→ **Exercise details**: Your task is to output the data exactly as it stands.

→ **Data**:
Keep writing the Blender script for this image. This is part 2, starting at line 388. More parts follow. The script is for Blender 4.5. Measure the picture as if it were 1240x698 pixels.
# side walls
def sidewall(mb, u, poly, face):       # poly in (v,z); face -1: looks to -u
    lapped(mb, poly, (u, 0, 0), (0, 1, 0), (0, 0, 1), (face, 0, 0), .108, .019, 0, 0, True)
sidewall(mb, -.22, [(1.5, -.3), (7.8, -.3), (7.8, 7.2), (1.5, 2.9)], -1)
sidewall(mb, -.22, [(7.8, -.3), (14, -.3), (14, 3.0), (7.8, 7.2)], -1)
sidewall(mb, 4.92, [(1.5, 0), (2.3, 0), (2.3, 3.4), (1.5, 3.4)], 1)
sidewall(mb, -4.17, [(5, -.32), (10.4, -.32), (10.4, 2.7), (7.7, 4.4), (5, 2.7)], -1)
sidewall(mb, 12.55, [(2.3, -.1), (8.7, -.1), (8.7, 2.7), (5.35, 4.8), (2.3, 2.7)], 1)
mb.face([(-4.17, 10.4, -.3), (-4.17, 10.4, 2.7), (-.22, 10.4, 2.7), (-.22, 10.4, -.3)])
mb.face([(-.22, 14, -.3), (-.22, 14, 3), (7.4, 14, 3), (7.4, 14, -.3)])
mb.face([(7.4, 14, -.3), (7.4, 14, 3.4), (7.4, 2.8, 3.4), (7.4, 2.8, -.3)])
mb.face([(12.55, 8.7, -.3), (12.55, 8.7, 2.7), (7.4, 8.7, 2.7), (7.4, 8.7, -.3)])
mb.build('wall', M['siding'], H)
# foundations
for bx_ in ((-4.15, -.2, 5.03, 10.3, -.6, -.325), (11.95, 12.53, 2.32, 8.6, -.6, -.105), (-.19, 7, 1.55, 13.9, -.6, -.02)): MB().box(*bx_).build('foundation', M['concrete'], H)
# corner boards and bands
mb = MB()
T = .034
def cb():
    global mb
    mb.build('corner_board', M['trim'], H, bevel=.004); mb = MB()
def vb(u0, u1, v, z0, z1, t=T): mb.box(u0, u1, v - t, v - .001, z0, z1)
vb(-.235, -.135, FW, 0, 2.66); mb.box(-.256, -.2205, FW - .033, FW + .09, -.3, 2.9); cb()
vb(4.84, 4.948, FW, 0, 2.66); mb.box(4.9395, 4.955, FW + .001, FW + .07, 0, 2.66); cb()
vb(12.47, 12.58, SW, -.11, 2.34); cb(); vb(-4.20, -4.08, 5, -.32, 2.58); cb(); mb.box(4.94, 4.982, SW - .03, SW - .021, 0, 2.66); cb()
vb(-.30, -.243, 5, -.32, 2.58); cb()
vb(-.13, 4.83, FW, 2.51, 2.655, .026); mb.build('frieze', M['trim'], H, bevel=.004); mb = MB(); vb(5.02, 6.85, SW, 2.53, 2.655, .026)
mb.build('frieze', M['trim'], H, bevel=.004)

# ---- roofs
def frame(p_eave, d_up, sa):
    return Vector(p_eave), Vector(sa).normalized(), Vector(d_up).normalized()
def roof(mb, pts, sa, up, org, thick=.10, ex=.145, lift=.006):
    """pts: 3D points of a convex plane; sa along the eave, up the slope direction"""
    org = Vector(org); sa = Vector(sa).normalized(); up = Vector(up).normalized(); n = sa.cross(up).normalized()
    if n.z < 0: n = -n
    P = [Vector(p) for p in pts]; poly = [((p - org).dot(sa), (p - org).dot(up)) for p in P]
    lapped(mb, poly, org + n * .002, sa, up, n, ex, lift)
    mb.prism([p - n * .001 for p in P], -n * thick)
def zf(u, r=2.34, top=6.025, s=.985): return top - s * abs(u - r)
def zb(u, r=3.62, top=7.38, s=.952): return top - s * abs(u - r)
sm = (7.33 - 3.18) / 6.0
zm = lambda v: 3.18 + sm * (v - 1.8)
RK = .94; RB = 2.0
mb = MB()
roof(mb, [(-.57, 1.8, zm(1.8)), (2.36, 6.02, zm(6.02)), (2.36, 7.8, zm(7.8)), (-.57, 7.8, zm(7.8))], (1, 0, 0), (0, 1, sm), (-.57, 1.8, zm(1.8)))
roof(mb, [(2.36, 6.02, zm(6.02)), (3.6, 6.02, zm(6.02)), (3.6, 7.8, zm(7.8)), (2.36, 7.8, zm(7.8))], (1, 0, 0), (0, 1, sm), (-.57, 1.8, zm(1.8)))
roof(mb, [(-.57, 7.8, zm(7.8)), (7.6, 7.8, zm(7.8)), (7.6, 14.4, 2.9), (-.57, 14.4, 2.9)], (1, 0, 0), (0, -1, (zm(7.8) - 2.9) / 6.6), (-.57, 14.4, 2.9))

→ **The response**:
Keep writing the Blender script for this image. This is part 2, starting at line 388. More parts follow. The script is for Blender 4.5. Measure the picture as if it were 1240x698 pixels.
# side walls
def sidewall(mb, u, poly, face):       # poly in (v,z); face -1: looks to -u
    lapped(mb, poly, (u, 0, 0), (0, 1, 0), (0, 0, 1), (face, 0, 0), .108, .019, 0, 0, True)
sidewall(mb, -.22, [(1.5, -.3), (7.8, -.3), (7.8, 7.2), (1.5, 2.9)], -1)
sidewall(mb, -.22, [(7.8, -.3), (14, -.3), (14, 3.0), (7.8, 7.2)], -1)
sidewall(mb, 4.92, [(1.5, 0), (2.3, 0), (2.3, 3.4), (1.5, 3.4)], 1)
sidewall(mb, -4.17, [(5, -.32), (10.4, -.32), (10.4, 2.7), (7.7, 4.4), (5, 2.7)], -1)
sidewall(mb, 12.55, [(2.3, -.1), (8.7, -.1), (8.7, 2.7), (5.35, 4.8), (2.3, 2.7)], 1)
mb.face([(-4.17, 10.4, -.3), (-4.17, 10.4, 2.7), (-.22, 10.4, 2.7), (-.22, 10.4, -.3)])
mb.face([(-.22, 14, -.3), (-.22, 14, 3), (7.4, 14, 3), (7.4, 14, -.3)])
mb.face([(7.4, 14, -.3), (7.4, 14, 3.4), (7.4, 2.8, 3.4), (7.4, 2.8, -.3)])
mb.face([(12.55, 8.7, -.3), (12.55, 8.7, 2.7), (7.4, 8.7, 2.7), (7.4, 8.7, -.3)])
mb.build('wall', M['siding'], H)
# foundations
for bx_ in ((-4.15, -.2, 5.03, 10.3, -.6, -.325), (11.95, 12.53, 2.32, 8.6, -.6, -.105), (-.19, 7, 1.55, 13.9, -.6, -.02)): MB().box(*bx_).build('foundation', M['concrete'], H)
# corner boards and bands
mb = MB()
T = .034
def cb():
    global mb
    mb.build('corner_board', M['trim'], H, bevel=.004); mb = MB()
def vb(u0, u1, v, z0, z1, t=T): mb.box(u0, u1, v - t, v - .001, z0, z1)
vb(-.235, -.135, FW, 0, 2.66); mb.box(-.256, -.2205, FW - .033, FW + .09, -.3, 2.9); cb()
vb(4.84, 4.948, FW, 0, 2.66); mb.box(4.9395, 4.955, FW + .001, FW + .07, 0, 2.66); cb()
vb(12.47, 12.58, SW, -.11, 2.34); cb(); vb(-4.20, -4.08, 5, -.32, 2.58); cb(); mb.box(4.94, 4.982, SW - .03, SW - .021, 0, 2.66); cb()
vb(-.30, -.243, 5, -.32, 2.58); cb()
vb(-.13, 4.83, FW, 2.51, 2.655, .026); mb.build('frieze', M['trim'], H, bevel=.004); mb = MB(); vb(5.02, 6.85, SW, 2.53, 2.655, .026)
mb.build('frieze', M['trim'], H, bevel=.004)

# ---- roofs
def frame(p_eave, d_up, sa):
    return Vector(p_eave), Vector(sa).normalized(), Vector(d_up).normalized()
def roof(mb, pts, sa, up, org, thick=.10, ex=.145, lift=.006):
    """pts: 3D points of a convex plane; sa along the eave, up the slope direction"""
    org = Vector(org); sa = Vector(sa).normalized(); up = Vector(up).normalized(); n = sa.cross(up).normalized()
    if n.z < 0: n = -n
    P = [Vector(p) for p in pts]; poly = [((p - org).dot(sa), (p - org).dot(up)) for p in P]
    lapped(mb, poly, org + n * .002, sa, up, n, ex, lift)
    mb.prism([p - n * .001 for p in P], -n * thick)
def zf(u, r=2.34, top=6.025, s=.985): return top - s * abs(u - r)
def zb(u, r=3.62, top=7.38, s=.952): return top - s * abs(u - r)
sm = (7.33 - 3.18) / 6.0
zm = lambda v: 3.18 + sm * (v - 1.8)
RK = .94; RB = 2.0
mb = MB()
roof(mb, [(-.57, 1.8, zm(1.8)), (2.36, 6.02, zm(6.02)), (2.36, 7.8, zm(7.8)), (-.57, 7.8, zm(7.8))], (1, 0, 0), (0, 1, sm), (-.57, 1.8, zm(1.8)))
roof(mb, [(2.36, 6.02, zm(6.02)), (3.6, 6.02, zm(6.02)), (3.6, 7.8, zm(7.8)), (2.36, 7.8, zm(7.8))], (1, 0, 0), (0, 1, sm), (-.57, 1.8, zm(1.8)))
roof(mb, [(-.57, 7.8, zm(7.8)), (7.6, 7.8, zm(7.8)), (7.6, 14.4, 2.9), (-.57, 14.4, 2.9)], (1, 0, 0), (0, -1, (zm(7.8) - 2.9) / 6.6), (-.57, 14.4, 2.9))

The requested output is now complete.